[Scripts that build scenes]
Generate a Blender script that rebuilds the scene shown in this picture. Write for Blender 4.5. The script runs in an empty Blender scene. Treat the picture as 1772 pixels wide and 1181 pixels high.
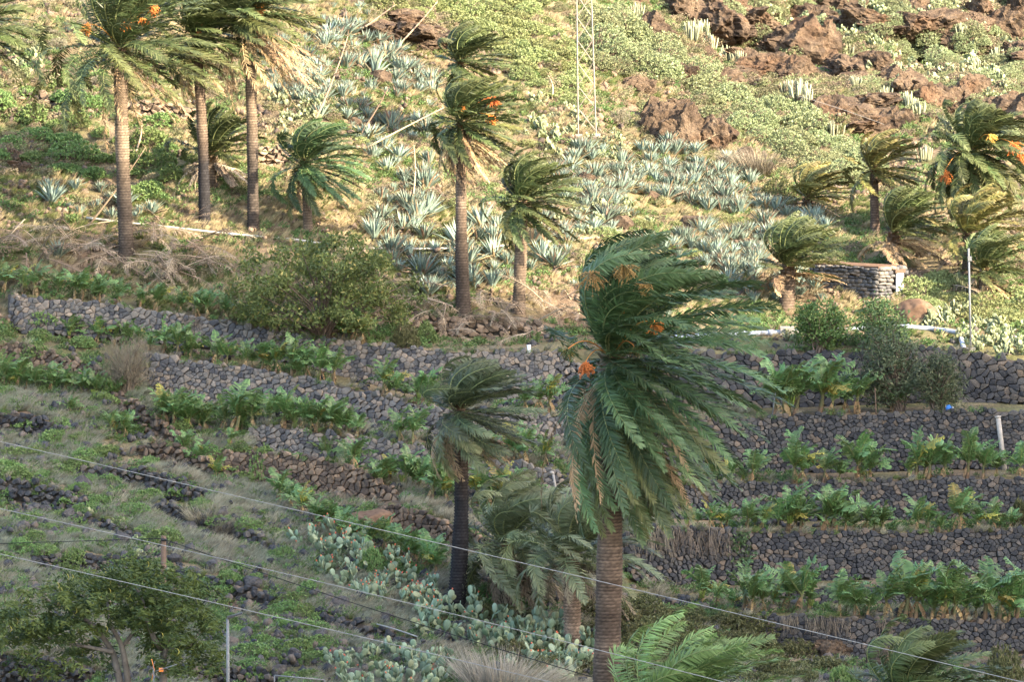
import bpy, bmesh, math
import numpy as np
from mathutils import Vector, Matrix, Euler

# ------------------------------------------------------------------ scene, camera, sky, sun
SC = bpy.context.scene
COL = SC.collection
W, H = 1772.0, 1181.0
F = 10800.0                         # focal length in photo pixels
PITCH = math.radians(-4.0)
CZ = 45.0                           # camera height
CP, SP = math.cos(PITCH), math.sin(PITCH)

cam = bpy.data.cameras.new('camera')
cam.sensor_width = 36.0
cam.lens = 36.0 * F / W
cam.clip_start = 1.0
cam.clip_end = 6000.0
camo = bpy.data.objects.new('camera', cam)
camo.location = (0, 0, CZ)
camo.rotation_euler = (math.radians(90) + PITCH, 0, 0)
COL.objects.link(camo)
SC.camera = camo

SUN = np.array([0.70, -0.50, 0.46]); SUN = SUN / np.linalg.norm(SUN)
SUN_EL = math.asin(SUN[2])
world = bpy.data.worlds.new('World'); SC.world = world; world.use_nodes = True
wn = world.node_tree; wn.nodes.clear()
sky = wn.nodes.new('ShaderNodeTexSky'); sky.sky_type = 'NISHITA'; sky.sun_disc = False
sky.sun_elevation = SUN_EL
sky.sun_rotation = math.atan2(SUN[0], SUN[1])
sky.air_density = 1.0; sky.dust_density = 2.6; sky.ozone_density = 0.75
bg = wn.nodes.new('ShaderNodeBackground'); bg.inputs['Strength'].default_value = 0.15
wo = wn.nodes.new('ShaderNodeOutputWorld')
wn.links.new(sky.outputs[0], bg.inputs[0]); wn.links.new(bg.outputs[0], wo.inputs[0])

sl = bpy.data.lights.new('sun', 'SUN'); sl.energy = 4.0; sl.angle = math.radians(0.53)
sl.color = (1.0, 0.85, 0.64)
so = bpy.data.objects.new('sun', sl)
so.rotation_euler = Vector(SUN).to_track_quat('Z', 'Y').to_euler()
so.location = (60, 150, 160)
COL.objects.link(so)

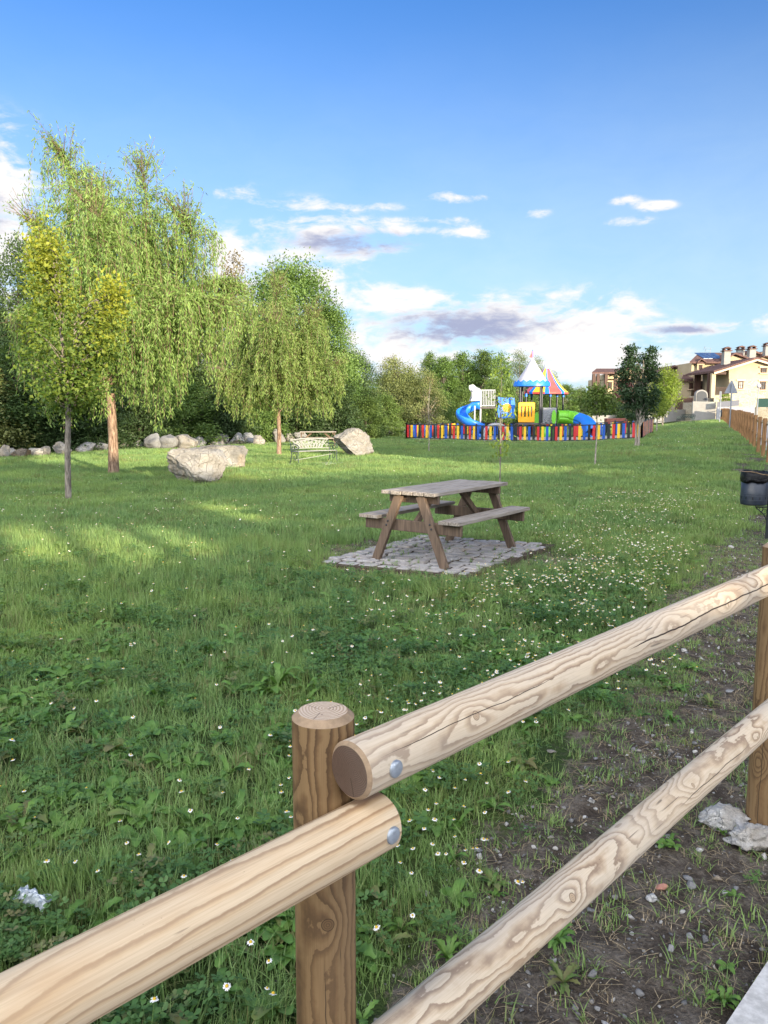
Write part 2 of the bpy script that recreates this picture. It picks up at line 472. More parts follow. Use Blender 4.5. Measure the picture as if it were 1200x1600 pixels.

* Problem to work on *
Your task is to return the lines above, from the first one up to and including the line containing "from mathutils import Vector, Matrix, Euler", minus any pictures.

* The answer *
Generate a Blender script that rebuilds the scene shown in this picture. Write for Blender 4.5. The script runs in an empty Blender scene. Treat the picture as 1772 pixels wide and 1181 pixels high.
import bpy, bmesh, math
import numpy as np
from mathutils import Vector, Matrix, Euler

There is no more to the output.